A veces miro a mi padre, como ahora, y me quedo callado. Los dos frente a frente, con un café de por medio. “Qué pasa, papá”, le digo. “Bien”, me responde. Nada más. Ahí acaba toda la charla del día.

Las horas pasan y su mirada va quedándose perdida entre la ventana y la buganvilla. Nadie me dijo que aquel hombre que venía con las manos llenas de callos y manchas de grasa en la ropa, olor a coñac y a tabaco farias, fuera a parecerme hoy tan débil. De eso no te avisan.

Aquel hombre del camión, que hacía miles de kilómetros por España y que paraba en todos los bares de carretera posibles es hoy un anciano que hace pasatiempos. Pasa tiempos. Qué paradoja. Aquel hombre que ponía en alerta a toda una casa con sólo escuchar sus llaves colándose en el bombín hoy tiembla con su bolígrafo sumando letras en una sopa de papel. Aquel, de voz rotunda y sueño ronco en el tresillo, bebe a pequeños sorbos su café frío.

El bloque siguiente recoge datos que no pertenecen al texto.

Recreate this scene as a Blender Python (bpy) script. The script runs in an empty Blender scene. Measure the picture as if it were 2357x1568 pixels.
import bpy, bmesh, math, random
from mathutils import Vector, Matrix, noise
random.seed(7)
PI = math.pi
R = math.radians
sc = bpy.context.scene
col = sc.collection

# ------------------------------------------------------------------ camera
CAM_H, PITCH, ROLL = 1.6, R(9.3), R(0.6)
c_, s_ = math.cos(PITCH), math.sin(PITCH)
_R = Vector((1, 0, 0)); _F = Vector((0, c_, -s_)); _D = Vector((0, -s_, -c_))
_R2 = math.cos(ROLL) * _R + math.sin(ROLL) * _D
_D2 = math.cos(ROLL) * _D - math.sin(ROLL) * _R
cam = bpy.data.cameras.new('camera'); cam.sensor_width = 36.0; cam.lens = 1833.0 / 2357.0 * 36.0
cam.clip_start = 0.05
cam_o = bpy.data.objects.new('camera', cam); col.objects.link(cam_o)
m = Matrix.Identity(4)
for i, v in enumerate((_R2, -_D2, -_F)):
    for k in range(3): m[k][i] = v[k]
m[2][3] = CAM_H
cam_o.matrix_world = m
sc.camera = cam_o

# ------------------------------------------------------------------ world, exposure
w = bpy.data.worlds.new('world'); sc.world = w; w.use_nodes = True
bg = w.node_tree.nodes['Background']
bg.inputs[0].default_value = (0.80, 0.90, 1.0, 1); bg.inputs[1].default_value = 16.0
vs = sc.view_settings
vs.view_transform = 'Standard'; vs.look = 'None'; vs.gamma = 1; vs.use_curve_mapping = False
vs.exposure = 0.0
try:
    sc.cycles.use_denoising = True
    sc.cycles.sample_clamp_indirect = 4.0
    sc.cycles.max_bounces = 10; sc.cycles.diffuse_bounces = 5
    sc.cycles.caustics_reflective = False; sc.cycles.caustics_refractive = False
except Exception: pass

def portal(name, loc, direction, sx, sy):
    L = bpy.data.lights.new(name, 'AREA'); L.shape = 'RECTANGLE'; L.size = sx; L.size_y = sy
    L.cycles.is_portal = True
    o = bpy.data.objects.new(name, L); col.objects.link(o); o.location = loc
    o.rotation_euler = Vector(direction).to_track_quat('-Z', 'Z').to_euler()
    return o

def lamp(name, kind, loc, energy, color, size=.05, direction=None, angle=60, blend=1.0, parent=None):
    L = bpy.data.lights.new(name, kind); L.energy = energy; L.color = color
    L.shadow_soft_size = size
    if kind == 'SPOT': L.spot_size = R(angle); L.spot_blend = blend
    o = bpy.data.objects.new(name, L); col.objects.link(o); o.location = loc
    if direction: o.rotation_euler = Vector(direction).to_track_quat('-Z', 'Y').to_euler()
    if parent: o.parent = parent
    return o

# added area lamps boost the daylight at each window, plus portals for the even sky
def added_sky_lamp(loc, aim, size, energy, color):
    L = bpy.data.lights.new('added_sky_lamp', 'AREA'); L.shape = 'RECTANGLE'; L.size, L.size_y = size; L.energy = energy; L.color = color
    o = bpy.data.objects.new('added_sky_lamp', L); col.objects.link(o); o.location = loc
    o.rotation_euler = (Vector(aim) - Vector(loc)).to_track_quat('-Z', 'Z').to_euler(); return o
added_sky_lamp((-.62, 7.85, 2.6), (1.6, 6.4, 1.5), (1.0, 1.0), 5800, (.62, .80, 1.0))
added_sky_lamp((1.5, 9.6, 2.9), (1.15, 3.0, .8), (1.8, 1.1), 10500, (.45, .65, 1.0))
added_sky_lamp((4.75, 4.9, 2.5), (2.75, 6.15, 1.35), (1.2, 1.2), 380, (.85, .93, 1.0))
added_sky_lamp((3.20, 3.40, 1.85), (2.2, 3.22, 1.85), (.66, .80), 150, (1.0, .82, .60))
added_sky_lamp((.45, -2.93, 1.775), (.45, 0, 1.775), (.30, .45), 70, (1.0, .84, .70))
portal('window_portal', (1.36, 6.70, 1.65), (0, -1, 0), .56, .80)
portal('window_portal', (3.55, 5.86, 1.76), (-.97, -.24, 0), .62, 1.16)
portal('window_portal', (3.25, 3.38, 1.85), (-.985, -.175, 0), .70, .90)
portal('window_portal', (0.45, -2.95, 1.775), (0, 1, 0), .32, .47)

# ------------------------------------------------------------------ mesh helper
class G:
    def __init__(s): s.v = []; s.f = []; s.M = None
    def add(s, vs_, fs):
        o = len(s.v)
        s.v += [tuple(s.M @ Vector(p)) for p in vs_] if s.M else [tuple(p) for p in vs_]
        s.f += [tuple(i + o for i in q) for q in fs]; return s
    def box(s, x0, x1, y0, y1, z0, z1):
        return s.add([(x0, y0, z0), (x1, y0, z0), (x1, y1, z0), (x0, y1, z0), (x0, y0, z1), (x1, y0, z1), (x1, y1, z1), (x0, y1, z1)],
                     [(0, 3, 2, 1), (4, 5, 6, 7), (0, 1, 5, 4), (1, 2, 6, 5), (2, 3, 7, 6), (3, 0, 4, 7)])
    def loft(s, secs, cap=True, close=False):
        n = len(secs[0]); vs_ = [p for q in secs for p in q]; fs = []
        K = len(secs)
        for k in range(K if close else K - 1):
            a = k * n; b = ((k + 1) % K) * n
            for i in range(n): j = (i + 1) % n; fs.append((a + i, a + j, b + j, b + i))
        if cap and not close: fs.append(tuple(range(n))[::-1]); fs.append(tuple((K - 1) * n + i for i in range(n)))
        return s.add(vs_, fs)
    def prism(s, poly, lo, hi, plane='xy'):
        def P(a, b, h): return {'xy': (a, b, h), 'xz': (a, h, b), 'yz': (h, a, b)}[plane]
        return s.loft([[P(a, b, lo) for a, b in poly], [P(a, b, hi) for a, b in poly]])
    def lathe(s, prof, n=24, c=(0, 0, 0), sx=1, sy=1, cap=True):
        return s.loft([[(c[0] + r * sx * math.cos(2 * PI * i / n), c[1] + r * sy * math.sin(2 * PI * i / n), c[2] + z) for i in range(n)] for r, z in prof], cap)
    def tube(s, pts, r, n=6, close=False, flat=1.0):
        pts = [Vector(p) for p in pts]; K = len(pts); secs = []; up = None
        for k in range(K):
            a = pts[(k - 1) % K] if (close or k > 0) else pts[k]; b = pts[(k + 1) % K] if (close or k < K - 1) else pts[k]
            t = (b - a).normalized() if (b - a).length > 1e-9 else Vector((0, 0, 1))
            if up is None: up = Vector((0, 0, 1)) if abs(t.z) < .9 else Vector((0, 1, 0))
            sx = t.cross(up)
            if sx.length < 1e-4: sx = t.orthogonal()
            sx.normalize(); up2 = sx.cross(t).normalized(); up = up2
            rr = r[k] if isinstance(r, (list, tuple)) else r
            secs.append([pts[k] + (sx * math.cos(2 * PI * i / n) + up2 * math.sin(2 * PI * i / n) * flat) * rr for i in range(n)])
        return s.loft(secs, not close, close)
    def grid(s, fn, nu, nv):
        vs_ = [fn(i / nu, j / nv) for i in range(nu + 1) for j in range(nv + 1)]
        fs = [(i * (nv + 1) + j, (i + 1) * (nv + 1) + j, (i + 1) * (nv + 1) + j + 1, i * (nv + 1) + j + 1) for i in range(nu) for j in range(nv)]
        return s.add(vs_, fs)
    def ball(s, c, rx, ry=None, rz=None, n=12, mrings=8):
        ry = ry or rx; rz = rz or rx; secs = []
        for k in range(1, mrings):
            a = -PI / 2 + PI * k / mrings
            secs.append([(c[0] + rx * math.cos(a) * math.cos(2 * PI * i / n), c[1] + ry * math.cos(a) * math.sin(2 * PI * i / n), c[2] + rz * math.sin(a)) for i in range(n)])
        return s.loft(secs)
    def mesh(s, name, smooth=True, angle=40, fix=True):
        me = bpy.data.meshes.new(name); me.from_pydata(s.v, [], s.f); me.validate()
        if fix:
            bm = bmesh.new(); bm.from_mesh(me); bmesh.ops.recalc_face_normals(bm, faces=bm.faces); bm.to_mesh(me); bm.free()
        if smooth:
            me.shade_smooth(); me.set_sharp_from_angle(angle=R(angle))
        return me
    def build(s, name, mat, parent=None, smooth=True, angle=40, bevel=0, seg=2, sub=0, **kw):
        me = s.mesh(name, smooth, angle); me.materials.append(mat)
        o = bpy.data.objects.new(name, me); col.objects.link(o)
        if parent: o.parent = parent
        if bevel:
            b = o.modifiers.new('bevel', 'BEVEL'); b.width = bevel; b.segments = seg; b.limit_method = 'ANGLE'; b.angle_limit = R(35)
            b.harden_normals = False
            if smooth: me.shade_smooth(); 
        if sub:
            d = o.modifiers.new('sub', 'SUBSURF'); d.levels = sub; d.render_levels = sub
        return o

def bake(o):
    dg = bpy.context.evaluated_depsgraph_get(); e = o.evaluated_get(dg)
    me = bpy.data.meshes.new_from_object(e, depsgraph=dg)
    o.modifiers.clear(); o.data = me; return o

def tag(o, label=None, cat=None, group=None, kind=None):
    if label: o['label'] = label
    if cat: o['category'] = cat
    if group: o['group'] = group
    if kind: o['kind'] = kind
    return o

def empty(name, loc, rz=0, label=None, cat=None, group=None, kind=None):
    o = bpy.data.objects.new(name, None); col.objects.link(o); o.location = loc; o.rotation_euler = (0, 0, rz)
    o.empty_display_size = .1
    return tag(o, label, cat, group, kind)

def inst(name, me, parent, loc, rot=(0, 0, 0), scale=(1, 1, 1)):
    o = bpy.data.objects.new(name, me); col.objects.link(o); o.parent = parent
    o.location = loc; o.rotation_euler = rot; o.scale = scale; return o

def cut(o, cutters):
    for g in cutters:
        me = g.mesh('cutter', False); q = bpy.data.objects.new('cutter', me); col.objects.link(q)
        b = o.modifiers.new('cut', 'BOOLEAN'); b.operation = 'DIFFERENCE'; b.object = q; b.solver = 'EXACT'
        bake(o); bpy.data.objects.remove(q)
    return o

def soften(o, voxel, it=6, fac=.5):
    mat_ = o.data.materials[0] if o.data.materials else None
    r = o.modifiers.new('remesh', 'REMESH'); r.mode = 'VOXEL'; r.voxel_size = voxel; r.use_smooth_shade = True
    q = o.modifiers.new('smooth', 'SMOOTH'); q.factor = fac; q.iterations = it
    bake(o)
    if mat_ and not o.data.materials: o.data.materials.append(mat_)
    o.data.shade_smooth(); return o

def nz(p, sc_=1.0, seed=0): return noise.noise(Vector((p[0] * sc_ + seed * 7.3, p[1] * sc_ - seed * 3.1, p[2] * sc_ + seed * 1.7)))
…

La vida no avisa. El olvido que seremos, diría Faciolince.

Levanto la vista de nuevo y está dormido, o lo parece. Tiene heridas, cicatrices, prótesis y mucho silencio.

A mediodía pone a Ferreras y por la tarde películas del oeste, a mí las dos cosas me parecen los mismo: muchos tiros y mucho ritmo. Indios contra vaqueros. Se los conoce a todos, se sabe los guiones del western y sube el volumen hasta dejarme sordo. Luego lo baja a cero porque ya sabe como acaba. Vuelve a los pasatiempos, a sus sopas de letras. Ya sabe cómo acaba, pienso. Ya sabe cómo acaba todo.

¿Todo bien, papá?, pregunto sin esperar respuesta.

Mueve la cabeza y cierra lo ojos.

Aquel hombre que se conocía todos los bares, que me llevaba a comer boquerones en vinagre y mejillones al vapor por las calles de Utiel, aquel que me reñía con una mirada, aquel que me compraba enciclopedias, bicicletas y balones de reglamento, aquel que gruñía desde su amenazante altura, acaricia hoy la cabeza sumisa de mi perra y se sabe los finales de las películas del oeste.

Mi padre ha sobrevivido a todo. Yo he sobrevivido a él. Y juntos hemos ido haciendo kilómetros en direcciones opuestas sin saber que la vida nos encontraría en este folio. He heredado su tozudez, sus miedos y también su tripa. He visto cómo la vida se ha dado la vuelta y ahora soy yo el que lleva callos de empujar su silla.

La vida no avisa. Nunca. En alguno de aquellos bares de carretera, el hombre de bigote y camión aparcado en la cuneta sigue bebiendo cervezas, fumando puros y echando unos duros a una máquina tragaperras. Sigue volviendo a casa a la hora de la cena y sigue firmando las notas del colegio como padre de familia. Sigue comprando enciclopedias y balones de reglamento. El hombre que hoy se duerme frente a mí es distinto. Es otro. Yo, también.